• **Directions**: Output the data below in full, byte for byte. Nothing may differ.

Start of Available data

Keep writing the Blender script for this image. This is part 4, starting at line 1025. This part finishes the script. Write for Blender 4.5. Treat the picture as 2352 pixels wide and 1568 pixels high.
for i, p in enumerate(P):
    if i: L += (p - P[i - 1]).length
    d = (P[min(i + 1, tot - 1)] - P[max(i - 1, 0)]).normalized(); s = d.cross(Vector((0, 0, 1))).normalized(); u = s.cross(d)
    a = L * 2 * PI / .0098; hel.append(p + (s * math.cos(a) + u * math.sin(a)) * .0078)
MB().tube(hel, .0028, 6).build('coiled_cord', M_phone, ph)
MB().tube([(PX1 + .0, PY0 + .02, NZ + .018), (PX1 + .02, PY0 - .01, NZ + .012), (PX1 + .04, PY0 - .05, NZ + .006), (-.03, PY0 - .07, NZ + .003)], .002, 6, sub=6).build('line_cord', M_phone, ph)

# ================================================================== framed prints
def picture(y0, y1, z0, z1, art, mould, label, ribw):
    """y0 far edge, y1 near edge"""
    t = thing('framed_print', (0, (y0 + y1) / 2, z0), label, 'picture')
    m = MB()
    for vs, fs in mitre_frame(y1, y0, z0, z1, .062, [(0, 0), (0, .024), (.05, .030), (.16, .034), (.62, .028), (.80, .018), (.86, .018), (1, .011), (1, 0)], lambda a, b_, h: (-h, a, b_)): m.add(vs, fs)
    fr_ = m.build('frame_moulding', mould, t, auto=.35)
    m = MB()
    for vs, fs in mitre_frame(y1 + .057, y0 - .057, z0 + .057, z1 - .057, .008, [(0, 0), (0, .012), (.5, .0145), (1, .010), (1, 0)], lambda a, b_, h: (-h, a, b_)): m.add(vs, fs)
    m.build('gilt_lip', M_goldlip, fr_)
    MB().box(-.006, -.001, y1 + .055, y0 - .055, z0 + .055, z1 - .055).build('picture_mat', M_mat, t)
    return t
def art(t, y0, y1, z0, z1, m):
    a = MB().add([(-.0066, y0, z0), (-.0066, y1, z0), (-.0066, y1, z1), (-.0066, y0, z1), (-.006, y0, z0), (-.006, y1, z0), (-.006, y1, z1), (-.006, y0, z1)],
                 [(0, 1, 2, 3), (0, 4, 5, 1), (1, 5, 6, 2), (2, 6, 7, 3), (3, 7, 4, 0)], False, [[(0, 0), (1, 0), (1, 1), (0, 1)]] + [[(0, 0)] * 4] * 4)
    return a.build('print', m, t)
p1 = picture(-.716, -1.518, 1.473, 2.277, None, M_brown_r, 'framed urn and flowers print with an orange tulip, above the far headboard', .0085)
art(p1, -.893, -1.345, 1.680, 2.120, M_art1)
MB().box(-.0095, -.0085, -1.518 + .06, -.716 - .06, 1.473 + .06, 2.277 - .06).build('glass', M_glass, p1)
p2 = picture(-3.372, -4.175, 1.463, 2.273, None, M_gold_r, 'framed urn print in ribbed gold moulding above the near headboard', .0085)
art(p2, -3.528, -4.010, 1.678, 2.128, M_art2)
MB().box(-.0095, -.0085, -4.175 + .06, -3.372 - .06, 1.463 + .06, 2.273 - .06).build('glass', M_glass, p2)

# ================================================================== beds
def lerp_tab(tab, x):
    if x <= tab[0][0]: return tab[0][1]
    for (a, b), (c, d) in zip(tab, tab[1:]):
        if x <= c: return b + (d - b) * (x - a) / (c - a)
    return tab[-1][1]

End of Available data

• **Output of the exercise**:
Keep writing the Blender script for this image. This is part 4, starting at line 1025. This part finishes the script. Write for Blender 4.5. Treat the picture as 2352 pixels wide and 1568 pixels high.
for i, p in enumerate(P):
    if i: L += (p - P[i - 1]).length
    d = (P[min(i + 1, tot - 1)] - P[max(i - 1, 0)]).normalized(); s = d.cross(Vector((0, 0, 1))).normalized(); u = s.cross(d)
    a = L * 2 * PI / .0098; hel.append(p + (s * math.cos(a) + u * math.sin(a)) * .0078)
MB().tube(hel, .0028, 6).build('coiled_cord', M_phone, ph)
MB().tube([(PX1 + .0, PY0 + .02, NZ + .018), (PX1 + .02, PY0 - .01, NZ + .012), (PX1 + .04, PY0 - .05, NZ + .006), (-.03, PY0 - .07, NZ + .003)], .002, 6, sub=6).build('line_cord', M_phone, ph)

# ================================================================== framed prints
def picture(y0, y1, z0, z1, art, mould, label, ribw):
    """y0 far edge, y1 near edge"""
    t = thing('framed_print', (0, (y0 + y1) / 2, z0), label, 'picture')
    m = MB()
    for vs, fs in mitre_frame(y1, y0, z0, z1, .062, [(0, 0), (0, .024), (.05, .030), (.16, .034), (.62, .028), (.80, .018), (.86, .018), (1, .011), (1, 0)], lambda a, b_, h: (-h, a, b_)): m.add(vs, fs)
    fr_ = m.build('frame_moulding', mould, t, auto=.35)
    m = MB()
    for vs, fs in mitre_frame(y1 + .057, y0 - .057, z0 + .057, z1 - .057, .008, [(0, 0), (0, .012), (.5, .0145), (1, .010), (1, 0)], lambda a, b_, h: (-h, a, b_)): m.add(vs, fs)
    m.build('gilt_lip', M_goldlip, fr_)
    MB().box(-.006, -.001, y1 + .055, y0 - .055, z0 + .055, z1 - .055).build('picture_mat', M_mat, t)
    return t
def art(t, y0, y1, z0, z1, m):
    a = MB().add([(-.0066, y0, z0), (-.0066, y1, z0), (-.0066, y1, z1), (-.0066, y0, z1), (-.006, y0, z0), (-.006, y1, z0), (-.006, y1, z1), (-.006, y0, z1)],
                 [(0, 1, 2, 3), (0, 4, 5, 1), (1, 5, 6, 2), (2, 6, 7, 3), (3, 7, 4, 0)], False, [[(0, 0), (1, 0), (1, 1), (0, 1)]] + [[(0, 0)] * 4] * 4)
    return a.build('print', m, t)
p1 = picture(-.716, -1.518, 1.473, 2.277, None, M_brown_r, 'framed urn and flowers print with an orange tulip, above the far headboard', .0085)
art(p1, -.893, -1.345, 1.680, 2.120, M_art1)
MB().box(-.0095, -.0085, -1.518 + .06, -.716 - .06, 1.473 + .06, 2.277 - .06).build('glass', M_glass, p1)
p2 = picture(-3.372, -4.175, 1.463, 2.273, None, M_gold_r, 'framed urn print in ribbed gold moulding above the near headboard', .0085)
art(p2, -3.528, -4.010, 1.678, 2.128, M_art2)
MB().box(-.0095, -.0085, -4.175 + .06, -3.372 - .06, 1.463 + .06, 2.273 - .06).build('glass', M_glass, p2)

# ================================================================== beds
def lerp_tab(tab, x):
    if x <= tab[0][0]: return tab[0][1]
    for (a, b), (c, d) in zip(tab, tab[1:]):
        if x <= c: return b + (d - b) * (x - a) / (c - a)
    return tab[-1][1]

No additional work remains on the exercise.